Well, if you want the humanities, and the study and enjoyment of culture, to be the preserve of a tiny band of high priests who are busy toasting each other's brilliance while the roof falls in, this is definitely the way to go. But if you want to avoid the fate of Old English study in the US (which is just barely keeping out of the death spiral of classics), then you need to think of ways to excite students about material so that they'll at least show up for the classes. I had the largest Anglo-Saxon class in the US this year (as best I can tell). 37 students, at our tiny liberal arts college, learned Old English, memorizing paradigms, doing 100 lines of translation per night, memorizing Caedmon's Hymn and the first 11 lines of Beowulf. I don't think you could find a more canonical, traditional class than that. But the students weren't all there due to my sparkling personality. And they weren't there because the course was a requirement and they were forced to go. They were there because I was able to draw connections between The Lord of the Rings and the class material. And I was able to do that because I approach both LotR and medieval lit with a great deal of love, but also with a deliberate attempt to avoid snobbery.
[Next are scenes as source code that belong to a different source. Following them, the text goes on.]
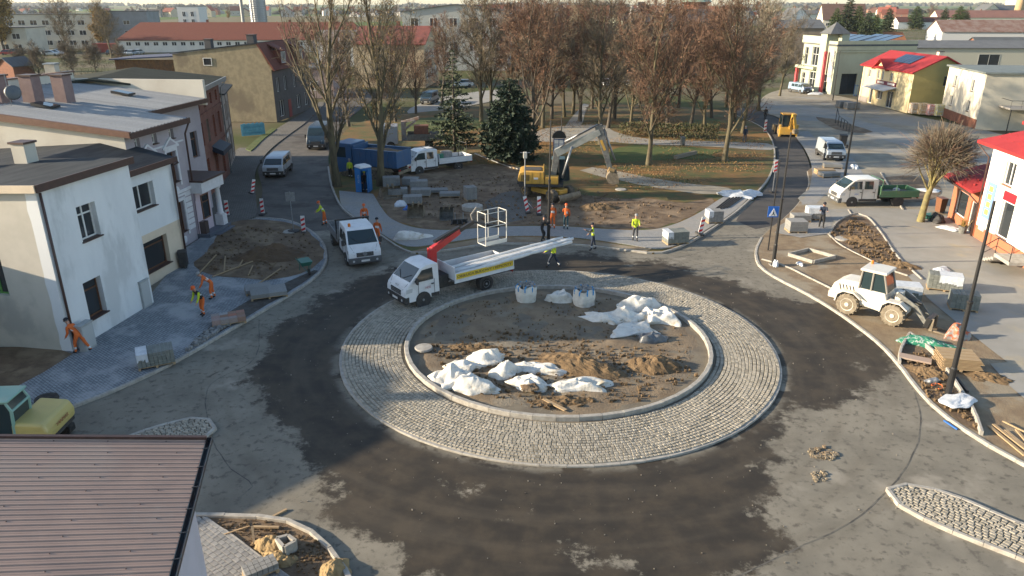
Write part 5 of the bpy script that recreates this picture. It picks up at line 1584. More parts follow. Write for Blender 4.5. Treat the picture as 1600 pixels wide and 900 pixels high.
def bare_tree(seed, h=14.0, fork=.3, limbs=7, spread=.55, twigs=9, leaves=8, leafsize=.085, r0=.24, crown=None, droop=0.0, lv=3, lean=.0, leaf_low=1.0, wid=.028):
    """trunk mesh (trunk and branches) and crown mesh (twigs, remaining leaves)"""
    rnd = random.Random(seed)
    T, C = MB(), MB()
    def grow(p, d, length, r, level):
        k = 4 if level < 2 else 3
        pts, rad = [p.copy()], [r]
        q = p.copy()
        for i in range(k):
            d = (rdir(rnd, d, rnd.uniform(.05, .2)) + Vector((0, 0, .10 - droop))).normalized()
            q = q + d * (length / k)
            pts.append(q.copy())
            rad.append(r * (1 - .62 * (i + 1) / k))
        T.tube(pts, rad, 7 if level == 0 else (5 if level == 1 else 3), caps=False)
        if level >= lv:
            for i in range(twigs):
                t = rnd.uniform(.15, 1)
                a = pts[min(k, int(t * k))].lerp(pts[min(k, int(t * k) + 1)], t * k % 1)
                td = rdir(rnd, d, rnd.uniform(.3, 1.0))
                flake(C.slot(0), a, td, rnd.uniform(.35, .9), wid, rnd)
            for i in range(leaves):
                a = pts[rnd.randrange(k + 1)] + Vector((rnd.gauss(0, .3), rnd.gauss(0, .3), rnd.gauss(0, .3)))
                if rnd.random() > leaf_low and a.z > h * .45:
                    continue
                flake(C.slot(1), a, rdir(rnd, Vector((0, 0, 1)), rnd.uniform(0, 3.1)), leafsize * rnd.uniform(.7, 1.4), leafsize, rnd)
            return
        n = [0, 6, 5, 5][level + 1] if level + 1 < 4 else 4
        for i in range(n):
            t = (i + 1.2) / (n + .7)
            j = min(k - 1, int(t * k))
            a = pts[j].lerp(pts[j + 1], t * k - j)
            grow(a, rdir(rnd, d, rnd.uniform(.45, .85) * (spread / .55)), length * rnd.uniform(.42, .62), rad[j] * .55, level + 1)
        grow(pts[-1], d, length * .5, rad[-1], level + 1)
    # trunk
    pts, rad = [], []
    d = Vector((lean, 0, 1)).normalized()
    q = Vector((0, 0, -.1))
    n = 6
    for i in range(n + 1):
        pts.append(q.copy())
        rad.append(r0 * (1.25 if i == 0 else 1 - .6 * i / n))
        d = (d + Vector((rnd.gauss(0, .05), rnd.gauss(0, .05), .12))).normalized()
        q = q + d * (h * .72 / n)
    T.tube(pts, rad, 9, caps=False)
    for i in range(limbs):
        t = fork + (1 - fork) * (i + .4) / limbs
        j = min(n - 1, int(t * n))
        a = pts[j].lerp(pts[j + 1], t * n - j)
        az = i * 2.4 + rnd.uniform(-.5, .5)
        el = R(90) - spread - rnd.uniform(-.15, .3)
        dd = Vector((math.cos(az) * math.cos(el), math.sin(az) * math.cos(el), math.sin(el)))
        L = h * rnd.uniform(.22, .46) * (1.1 - .35 * t)
        grow(a, dd, L, rad[j] * .55, 1)
    grow(pts[-1], Vector((0, 0, 1)), h * .26, rad[-1], 1)
    return T, C

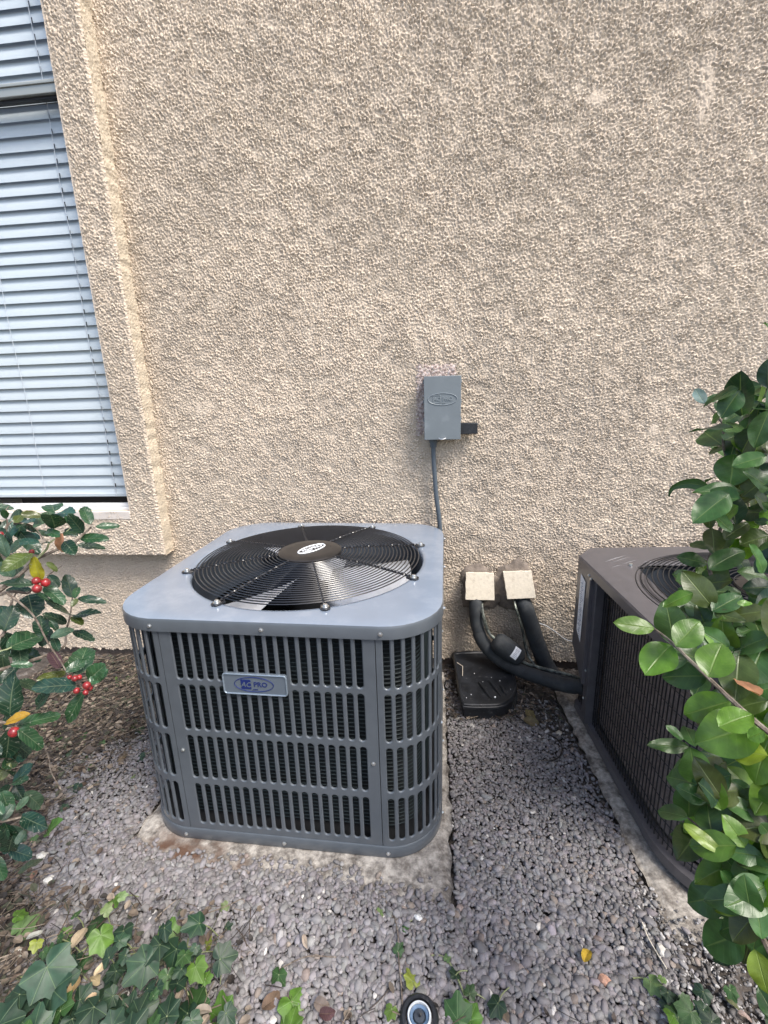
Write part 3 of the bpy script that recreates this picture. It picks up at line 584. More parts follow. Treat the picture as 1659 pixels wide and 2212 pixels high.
MB().prism([(-.033, -.0105), (-.008, -.0105), (-.008, .0105), (-.029, .0105)], .0002, .0006, Mh).build('logo_square', M_white, hub, smooth=False)
text_mb('AC', .017, .0002, Mh @ Matrix.Translation((-.020, 0, .0008)), .2, .0003).build('logo_letters', M_black, hub, smooth=False)
# badge: centre local
def front_local(x, z): return Vector((x, -A, z+OZ))
b = MB(); cx, cz = -.028, .499; w2, h2 = .0725, .0255
def rrect(w, h, r, y, n=5):
    pts = []
    for k, (sx, sy) in enumerate(((1, 1), (-1, 1), (-1, -1), (1, -1))):
        for i in range(n+1):
            a = k*PI/2+PI/2*i/n; pts.append((cx+sx*(w-r)+r*math.cos(a), y, cz+OZ+sy*(h-r)+r*math.sin(a)))
    return pts
b.strip([rrect(w2, h2, .007, -A+.001), rrect(w2, h2, .007, -A-.004)]); b.add(rrect(w2-.003, h2-.003, .005, -A-.0040), [tuple(range(24))]); badge = b.build('badge', M_plate, unit)
MB().tube(rrect(w2-.0015, h2-.0015, .006, -A-.0045), .0018, 8, closed=True).build('badge_rim', M_rim, badge)
logo(badge, Matrix.Translation((cx-.002, -A-.0042, cz+OZ)) @ FRONT, .088, M_navy, M_plate)
# screws
def screw(u, z, parent=unit, off=.006, r=.0042):
    x, y, nx, ny = perim(u, 0); q = Vector((nx, ny, 0)).to_track_quat('Z', 'Y').to_matrix().to_4x4(); M = Matrix.Translation((x+nx*off, y+ny*off, z+OZ)) @ q
    MB().lathe([(0, .0038), (r*.7, .0036), (r*.78, .0030), (r*.78, .001), (r*1.25, .0008), (r*1.25, 0)], n=6, M=M).build('screw', M_steel, parent, smooth=False)
for k in range(4):
    for x in (-.250, 0, .250): screw(k*QL+E_+x, ZT-.017); screw(k*QL+E_+x, ZB-.014, off=.0035)
    for x in (-.224, .224): screw(k*QL+E_+x, .312, off=.0005)
    MB().box((-.005, -A-.0072, ZT-.020+OZ), (.004, -A-.0062, ZT-.014+OZ), Matrix.Rotation(k*PI/2+.42, 4, 'Z')).build('slot_mark', M_dark, unit)

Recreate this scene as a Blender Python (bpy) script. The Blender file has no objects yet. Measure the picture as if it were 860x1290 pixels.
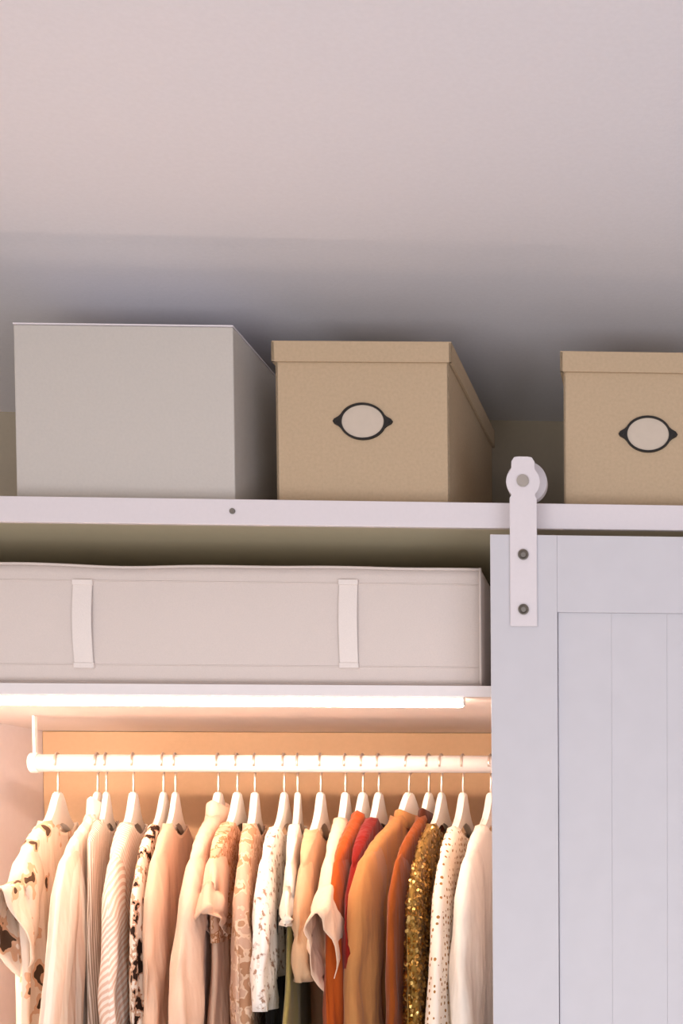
import bpy, bmesh, math, random
from mathutils import Vector, Matrix, Euler, noise
random.seed(7)
S = bpy.context.scene
COL = S.collection
PI = math.pi

# ------------------------------------------------------------------ camera
FPX = 1525.0                       # focal length in pixels of the 860x1290 frame
CAMZ = 1.55
YAW, PITCH = 0.050, 0.035
cam_d = bpy.data.cameras.new('camera')
cam = bpy.data.objects.new('camera', cam_d); COL.objects.link(cam)
cam.location = (0, 0, CAMZ)
cam.rotation_euler = (PI/2 - PITCH, 0, -YAW)
cam_d.sensor_fit = 'VERTICAL'; cam_d.sensor_height = 36.0
cam_d.lens = FPX/1290*36.0
RC = Euler((PI/2 - PITCH, 0, -YAW)).to_matrix()
v = RC.transposed() @ Vector((0, 1, 0))          # where straight ahead lands
PX = 820 - FPX*v.x/(-v.z)
PY = 1060 + FPX*v.y/(-v.z)
cam_d.shift_x = -(PX-430)/1290
cam_d.shift_y = (PY-645)/1290
cam_d.clip_start = .05
S.camera = cam

def at(x, y, Y):
    """world point at depth Y seen at photo pixel (x, y): used to measure the room"""
    r = RC @ Vector(((x-PX)/FPX, -(y-PY)/FPX, -1))
    return Vector((0, 0, CAMZ)) + r*(Y/r.y)

# ------------------------------------------------------------------ light
S.view_settings.view_transform = 'Standard'
S.view_settings.look = 'None'
S.view_settings.gamma = 1
S.view_settings.use_curve_mapping = False
S.view_settings.exposure = -0.06
w = bpy.data.worlds.new('world'); S.world = w; w.use_nodes = True
w.node_tree.nodes['Background'].inputs[0].default_value = (1.0, .94, .78, 1)
w.node_tree.nodes['Background'].inputs[1].default_value = .40

def area(name, loc, tgt, sx, sy, power, col):
    d = bpy.data.lights.new(name, 'AREA'); d.shape = 'RECTANGLE'; d.size = sx; d.size_y = sy
    d.energy = power; d.color = col
    o = bpy.data.objects.new(name, d); COL.objects.link(o); o.location = loc
    o.rotation_euler = (Vector(tgt)-Vector(loc)).to_track_quat('-Z', 'Y').to_euler()
    return o
# daylight of the room's big window, low in the wall behind the photographer
area('window_light', (-.7, -1.5, .65), (-.3, 2.0, 2.1), 2.2, 1.1, 46, (.97, .95, .985))
area('side_window_light', (1.5, -1.6, .8), (.1, 2.0, 2.1), 1.4, 1.1, 40, (.84, .87, 1.0))

# ------------------------------------------------------------------ materials
def new_mat(name):
    m = bpy.data.materials.new(name); m.use_nodes = True
    nt = m.node_tree; b = nt.nodes['Principled BSDF']
    return m, nt, b
def rgb(h):
    h = h.lstrip('#'); c = [int(h[i:i+2], 16)/255 for i in (0, 2, 4)]
    return tuple([(q/12.92 if q <= .04045 else ((q+.055)/1.055)**2.4) for q in c]+[1])
def coords(nt, scale=(1, 1, 1)):
    tc = nt.nodes.new('ShaderNodeTexCoord'); mp = nt.nodes.new('ShaderNodeMapping')
    mp.inputs['Scale'].default_value = scale
    nt.links.new(tc.outputs['Object'], mp.inputs[0]); return mp.outputs[0]
def noise_tex(nt, vec, scale, detail=3, rough=.5):
    n = nt.nodes.new('ShaderNodeTexNoise'); n.inputs['Scale'].default_value = scale
    n.inputs['Detail'].default_value = detail; n.inputs['Roughness'].default_value = rough
    nt.links.new(vec, n.inputs['Vector']); return n.outputs['Fac']
def ramp(nt, fac, stops, interp='LINEAR'):
    r = nt.nodes.new('ShaderNodeValToRGB'); r.color_ramp.interpolation = interp
    e = r.color_ramp.elements
    while len(e) < len(stops): e.new(.5)
    for i, (p, c) in enumerate(stops): e[i].position = p; e[i].color = c
    nt.links.new(fac, r.inputs[0]); return r.outputs[0]
def bump(nt, b, fac, strength, dist=.002):
    k = nt.nodes.new('ShaderNodeBump'); k.inputs['Strength'].default_value = strength
    k.inputs['Distance'].default_value = dist
    nt.links.new(fac, k.inputs['Height']); nt.links.new(k.outputs[0], b.inputs['Normal'])
def paint(name, col, rough=.55, tex=40, bs=.15, var=.04, spec=.5):
    m, nt, b = new_mat(name); c = rgb(col)
    vec = coords(nt); n = noise_tex(nt, vec, tex)
    lo = tuple(q*(1-var) for q in c[:3])+(1,); hi = tuple(min(1, q*(1+var)) for q in c[:3])+(1,)
    nt.links.new(ramp(nt, n, [(.3, lo), (.7, hi)]), b.inputs['Base Color'])
    b.inputs['Roughness'].default_value = rough; b.inputs['Specular IOR Level'].default_value = spec
    bump(nt, b, n, bs, .001); return m
def metal(name, col, rough=.3):
    m, nt, b = new_mat(name); b.inputs['Base Color'].default_value = rgb(col)
    b.inputs['Metallic'].default_value = 1; vec = coords(nt); n = noise_tex(nt, vec, 90)
    bump(nt, b, n, .05, .0005); b.inputs['Roughness'].default_value = rough; return m
def creases(nt, b):
    """soft vertical creases as relief, on top of the weave"""
    prev = b.inputs['Normal'].links[0].from_socket if b.inputs['Normal'].links else None
    n = noise_tex(nt, coords(nt, (38, 38, 9)), 1, 2, .55)
    k = nt.nodes.new('ShaderNodeBump'); k.inputs['Strength'].default_value = .75; k.inputs['Distance'].default_value = .010
    nt.links.new(n, k.inputs['Height'])
    if prev: nt.links.new(prev, k.inputs['Normal'])
    nt.links.new(k.outputs[0], b.inputs['Normal'])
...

Alcuin, the great English monk who organized Charlemagne's educational system, once wrote a letter back to England in which he admonished monks for listening to heroic stories in the refectory. "Verba Dei legantur in sacerdotali convivio; ibi decet lectorem audiri, no citharistam, sermones patrum, non carmina gentilium. Quid Hinieldus cum Christo? Angusta est domus; utrosque tenere non poterit" (Let the words of God be read in the refectory of the priests; there it is fitting for the lector to be heard, not the lyre-player, the sermons of the fathers, not the songs of the heathens. What has Ingeld to do with Christ? Narrow is the house; it cannot hold both of them.")


If the house is made narrow, does anyone have any doubt which works will be the first ones forced out the door?